Carlos Araque, CEO and co-founder of Quaise Energy told BusinessWire that "funding round brings us closer to providing clean, renewable baseload energy, our technology allows us
to access energy anywhere in the world, at a scale far greater than wind and solar, enabling future generations to thrive in a world powered with abundant clean energy."
Geothermal power plants use steam to produce electricity. The steam comes from reservoirs of hot water found a few kilometres or more below the earth's surface. The steam rotates a turbine that activates a generator, which produces electricity. Instead of burning coal, oil or gas to heat water and turn turbines, geothermal power plants have water already heated by the Earth itself.
The slow decay of radioactive particles in the earth's core, a process that happens in all rocks, produces geothermal energy.
Quaise believes that geothermal energy is “at the core of an energy-independent world,” according to the company’s website. Humans have been harnessing geothermal energy for thousands of years yet it only accounts for about 0.4 percent of net energy production in the United States, which is the world’s biggest geothermal producer.
The company is a spinoff from the Massachusetts Institute of Technology (MIT) and intends to pioneer this geothermal technology using vacuum tubes known as gyrotrons that shoot millimetre-wave light beams, powered by electrons in a strong magnetic field.

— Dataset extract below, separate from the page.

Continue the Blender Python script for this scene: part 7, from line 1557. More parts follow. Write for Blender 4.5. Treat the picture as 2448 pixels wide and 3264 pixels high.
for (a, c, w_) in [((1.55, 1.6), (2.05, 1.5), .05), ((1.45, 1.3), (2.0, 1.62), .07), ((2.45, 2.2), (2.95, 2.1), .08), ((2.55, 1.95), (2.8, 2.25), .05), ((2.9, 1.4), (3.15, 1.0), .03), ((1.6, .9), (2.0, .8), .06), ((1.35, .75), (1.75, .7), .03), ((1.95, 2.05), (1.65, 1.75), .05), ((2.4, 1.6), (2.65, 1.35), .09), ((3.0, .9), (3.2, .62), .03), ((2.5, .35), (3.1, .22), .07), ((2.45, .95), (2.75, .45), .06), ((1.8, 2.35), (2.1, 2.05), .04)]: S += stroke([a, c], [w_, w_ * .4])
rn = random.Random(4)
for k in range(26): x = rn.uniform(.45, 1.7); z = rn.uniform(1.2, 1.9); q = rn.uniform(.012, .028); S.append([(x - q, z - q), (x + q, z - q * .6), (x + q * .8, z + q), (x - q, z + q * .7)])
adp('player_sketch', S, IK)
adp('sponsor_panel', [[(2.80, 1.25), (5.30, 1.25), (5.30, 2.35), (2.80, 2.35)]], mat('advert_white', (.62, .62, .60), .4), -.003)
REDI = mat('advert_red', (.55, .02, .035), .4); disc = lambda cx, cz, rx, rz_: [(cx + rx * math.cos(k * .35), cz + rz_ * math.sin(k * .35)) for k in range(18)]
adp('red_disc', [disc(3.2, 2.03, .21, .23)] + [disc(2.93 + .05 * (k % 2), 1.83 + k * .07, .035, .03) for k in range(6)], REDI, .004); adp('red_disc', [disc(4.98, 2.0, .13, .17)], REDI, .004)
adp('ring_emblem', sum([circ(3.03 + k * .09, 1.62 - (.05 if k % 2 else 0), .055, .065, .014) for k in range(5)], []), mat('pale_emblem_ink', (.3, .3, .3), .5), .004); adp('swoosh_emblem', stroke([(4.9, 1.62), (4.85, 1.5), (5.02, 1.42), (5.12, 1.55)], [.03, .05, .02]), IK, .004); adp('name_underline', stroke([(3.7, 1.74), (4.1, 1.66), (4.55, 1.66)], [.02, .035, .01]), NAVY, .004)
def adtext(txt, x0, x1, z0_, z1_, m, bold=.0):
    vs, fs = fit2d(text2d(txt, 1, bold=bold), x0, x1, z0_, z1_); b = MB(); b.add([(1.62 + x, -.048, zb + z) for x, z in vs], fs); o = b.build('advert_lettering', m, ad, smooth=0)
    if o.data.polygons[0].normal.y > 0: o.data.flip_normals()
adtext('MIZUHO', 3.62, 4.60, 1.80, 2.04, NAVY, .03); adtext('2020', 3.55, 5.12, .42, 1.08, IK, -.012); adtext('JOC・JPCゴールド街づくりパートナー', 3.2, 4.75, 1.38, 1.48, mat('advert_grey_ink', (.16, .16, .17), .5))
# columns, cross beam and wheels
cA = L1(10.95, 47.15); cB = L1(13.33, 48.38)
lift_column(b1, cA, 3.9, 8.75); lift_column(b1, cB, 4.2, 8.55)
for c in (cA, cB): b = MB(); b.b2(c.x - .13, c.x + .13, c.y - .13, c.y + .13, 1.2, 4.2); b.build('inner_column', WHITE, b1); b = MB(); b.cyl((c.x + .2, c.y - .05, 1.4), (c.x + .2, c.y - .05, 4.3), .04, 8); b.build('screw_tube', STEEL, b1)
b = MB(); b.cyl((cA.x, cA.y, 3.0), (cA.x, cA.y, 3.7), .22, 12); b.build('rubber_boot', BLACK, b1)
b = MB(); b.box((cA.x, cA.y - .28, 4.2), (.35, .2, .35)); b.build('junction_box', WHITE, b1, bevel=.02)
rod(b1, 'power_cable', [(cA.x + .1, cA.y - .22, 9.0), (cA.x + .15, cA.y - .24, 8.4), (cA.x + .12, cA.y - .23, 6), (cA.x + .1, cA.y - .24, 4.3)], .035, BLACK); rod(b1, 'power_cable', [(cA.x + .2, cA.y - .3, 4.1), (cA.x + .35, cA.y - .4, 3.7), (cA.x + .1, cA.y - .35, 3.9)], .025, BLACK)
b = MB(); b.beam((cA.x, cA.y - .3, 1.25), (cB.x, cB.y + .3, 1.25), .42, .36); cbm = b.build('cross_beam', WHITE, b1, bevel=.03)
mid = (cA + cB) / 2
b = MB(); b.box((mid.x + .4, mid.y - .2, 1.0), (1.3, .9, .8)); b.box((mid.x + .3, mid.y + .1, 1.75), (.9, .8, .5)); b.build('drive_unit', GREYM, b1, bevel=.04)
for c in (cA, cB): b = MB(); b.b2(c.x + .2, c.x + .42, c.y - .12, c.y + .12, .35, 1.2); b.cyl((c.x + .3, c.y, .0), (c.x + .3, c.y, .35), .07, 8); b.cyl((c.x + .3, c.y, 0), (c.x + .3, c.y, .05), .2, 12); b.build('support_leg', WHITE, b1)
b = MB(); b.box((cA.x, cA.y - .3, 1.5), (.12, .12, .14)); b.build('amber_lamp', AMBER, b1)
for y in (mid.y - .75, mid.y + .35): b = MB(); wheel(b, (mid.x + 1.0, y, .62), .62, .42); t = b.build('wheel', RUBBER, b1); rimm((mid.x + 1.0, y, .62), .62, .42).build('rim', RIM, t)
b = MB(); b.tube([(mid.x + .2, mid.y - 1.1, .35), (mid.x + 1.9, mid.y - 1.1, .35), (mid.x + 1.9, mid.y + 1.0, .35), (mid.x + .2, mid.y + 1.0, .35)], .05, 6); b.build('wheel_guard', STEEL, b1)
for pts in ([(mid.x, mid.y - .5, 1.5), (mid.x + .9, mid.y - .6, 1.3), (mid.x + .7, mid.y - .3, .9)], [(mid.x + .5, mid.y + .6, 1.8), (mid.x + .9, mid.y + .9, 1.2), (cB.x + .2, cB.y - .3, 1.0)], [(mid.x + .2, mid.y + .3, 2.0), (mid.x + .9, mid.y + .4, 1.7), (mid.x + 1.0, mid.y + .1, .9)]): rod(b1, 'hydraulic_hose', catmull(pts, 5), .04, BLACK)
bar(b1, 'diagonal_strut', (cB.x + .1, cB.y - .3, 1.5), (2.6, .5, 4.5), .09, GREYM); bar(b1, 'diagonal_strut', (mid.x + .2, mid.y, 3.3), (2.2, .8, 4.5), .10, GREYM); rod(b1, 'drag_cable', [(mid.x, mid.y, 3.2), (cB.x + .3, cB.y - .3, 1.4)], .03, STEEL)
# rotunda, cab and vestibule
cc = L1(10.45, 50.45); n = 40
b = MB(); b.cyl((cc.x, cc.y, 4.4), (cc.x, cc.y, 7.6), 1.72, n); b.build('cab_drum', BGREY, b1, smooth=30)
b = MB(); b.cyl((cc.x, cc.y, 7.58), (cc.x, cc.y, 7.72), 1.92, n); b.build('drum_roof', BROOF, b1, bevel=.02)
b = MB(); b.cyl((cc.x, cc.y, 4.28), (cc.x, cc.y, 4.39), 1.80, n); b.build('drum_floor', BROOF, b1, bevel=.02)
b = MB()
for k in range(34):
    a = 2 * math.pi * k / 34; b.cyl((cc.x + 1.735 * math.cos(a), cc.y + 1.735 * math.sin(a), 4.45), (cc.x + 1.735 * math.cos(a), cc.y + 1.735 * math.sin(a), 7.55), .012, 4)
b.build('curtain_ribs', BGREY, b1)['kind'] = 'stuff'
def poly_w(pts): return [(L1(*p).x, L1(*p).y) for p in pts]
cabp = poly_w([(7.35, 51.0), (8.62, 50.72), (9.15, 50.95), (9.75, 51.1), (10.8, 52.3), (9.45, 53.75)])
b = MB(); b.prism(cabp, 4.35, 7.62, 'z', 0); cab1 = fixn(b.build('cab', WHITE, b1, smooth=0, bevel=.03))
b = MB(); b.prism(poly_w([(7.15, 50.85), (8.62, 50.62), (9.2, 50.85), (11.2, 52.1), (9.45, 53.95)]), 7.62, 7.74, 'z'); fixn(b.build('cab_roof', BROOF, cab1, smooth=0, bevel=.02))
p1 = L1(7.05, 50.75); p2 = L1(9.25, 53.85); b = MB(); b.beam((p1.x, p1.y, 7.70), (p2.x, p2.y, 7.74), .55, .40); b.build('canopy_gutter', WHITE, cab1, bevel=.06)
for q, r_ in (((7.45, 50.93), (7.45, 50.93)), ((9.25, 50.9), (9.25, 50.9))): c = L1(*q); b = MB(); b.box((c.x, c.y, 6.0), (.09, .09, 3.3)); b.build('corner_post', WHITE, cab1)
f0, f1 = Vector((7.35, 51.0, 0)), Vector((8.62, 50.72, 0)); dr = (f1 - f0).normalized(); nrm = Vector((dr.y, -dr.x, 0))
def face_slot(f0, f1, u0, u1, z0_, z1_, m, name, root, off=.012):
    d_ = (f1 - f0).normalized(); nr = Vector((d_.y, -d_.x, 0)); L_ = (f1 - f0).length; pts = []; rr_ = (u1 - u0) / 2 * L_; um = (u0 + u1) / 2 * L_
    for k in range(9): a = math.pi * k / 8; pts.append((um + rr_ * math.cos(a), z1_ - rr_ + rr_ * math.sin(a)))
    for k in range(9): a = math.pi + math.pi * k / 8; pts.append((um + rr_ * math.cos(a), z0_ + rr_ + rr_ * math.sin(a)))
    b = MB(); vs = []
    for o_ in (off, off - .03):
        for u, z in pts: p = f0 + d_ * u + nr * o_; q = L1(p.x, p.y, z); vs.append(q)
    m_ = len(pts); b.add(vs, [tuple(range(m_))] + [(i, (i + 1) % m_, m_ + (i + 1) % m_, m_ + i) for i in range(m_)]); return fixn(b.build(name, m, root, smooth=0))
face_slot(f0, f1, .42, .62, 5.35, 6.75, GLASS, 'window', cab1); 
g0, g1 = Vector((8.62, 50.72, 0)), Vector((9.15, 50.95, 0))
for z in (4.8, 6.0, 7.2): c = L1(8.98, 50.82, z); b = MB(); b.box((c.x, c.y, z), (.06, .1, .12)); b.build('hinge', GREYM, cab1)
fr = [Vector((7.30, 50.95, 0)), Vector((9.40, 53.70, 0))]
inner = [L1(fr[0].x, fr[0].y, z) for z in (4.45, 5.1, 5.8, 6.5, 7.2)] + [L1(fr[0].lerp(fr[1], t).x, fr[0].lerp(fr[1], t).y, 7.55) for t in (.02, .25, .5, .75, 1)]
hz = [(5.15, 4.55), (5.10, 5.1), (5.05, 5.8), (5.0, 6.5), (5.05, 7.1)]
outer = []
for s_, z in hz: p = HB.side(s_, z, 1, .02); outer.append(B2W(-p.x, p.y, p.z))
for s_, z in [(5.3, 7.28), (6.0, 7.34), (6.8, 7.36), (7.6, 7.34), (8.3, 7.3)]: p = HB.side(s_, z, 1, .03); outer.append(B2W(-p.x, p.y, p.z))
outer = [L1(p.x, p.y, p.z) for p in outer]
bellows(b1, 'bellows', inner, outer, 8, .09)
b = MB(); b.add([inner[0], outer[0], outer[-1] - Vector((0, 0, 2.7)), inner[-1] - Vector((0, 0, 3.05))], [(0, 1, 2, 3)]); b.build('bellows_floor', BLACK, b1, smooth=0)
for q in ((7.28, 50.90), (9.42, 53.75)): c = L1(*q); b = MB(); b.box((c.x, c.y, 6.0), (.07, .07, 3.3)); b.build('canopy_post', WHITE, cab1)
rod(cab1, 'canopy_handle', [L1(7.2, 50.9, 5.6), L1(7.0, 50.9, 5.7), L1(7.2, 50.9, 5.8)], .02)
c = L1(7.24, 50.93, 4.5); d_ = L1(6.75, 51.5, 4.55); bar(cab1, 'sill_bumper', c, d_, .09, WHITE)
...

Using these devices, the company plans to burn almost twice as far into Earth as the deepest holes ever made, such as Russia’s Kola Superdeep Borehole or Qatar’s Al Shaheen oil well, both of which extend about 12 kilometres deep.
Gyrotrons are powerful enough to heat plasma in nuclear fusion experiments, making them an ideal tool to probe unprecedented depths of 20 kilometres or so, where subterranean rocks
simmer at temperatures of about 500°C. Water pumped into this searing environment would instantly vaporise as steam that could be efficiently converted to electricity.
Quaise said that its hybrid drilling rig, which utilises a traditional rotary head to get through softer material and a high-energy beam to melt tougher stuff, can drill up to 20 kilometres deep in a hundred days.
According to a report by New Atlas, a depth of kilometres can easily provide access to long-term green energy supplies to any location in the world.
“Deep geothermal uses less than 1% of the land and materials of other renewables, making it the only option for a sustainable clean energy transition,” Quaise writes on its website.
Quaise CEO and Co-Founder Carlos Araque told New Atlas that while solar and wind energy is easier to access, the problem is that “there is not enough of it to power the civilization we have created with fossil fuels.”
He added that accessing geothermal energy instead “is a solution that can work for 95 percent of humanity.”
In 2019, a team led by scientists from the University of Edinburgh analysed the chemical make-up of gas emerging from a deep crack in the earth’s crust located in KwaZulu-Natal and found that variants of helium and neon present in the gas matched the composition of a layer of rock which lies a thousand kilometres below earth’s surface.
The report, published in the journal Nature Communications, provided the first physical evidence that southern Africa lies on top of a plume of the abnormally hot mantle rock, which
had only previously been theorised using computer modelling of seismic data.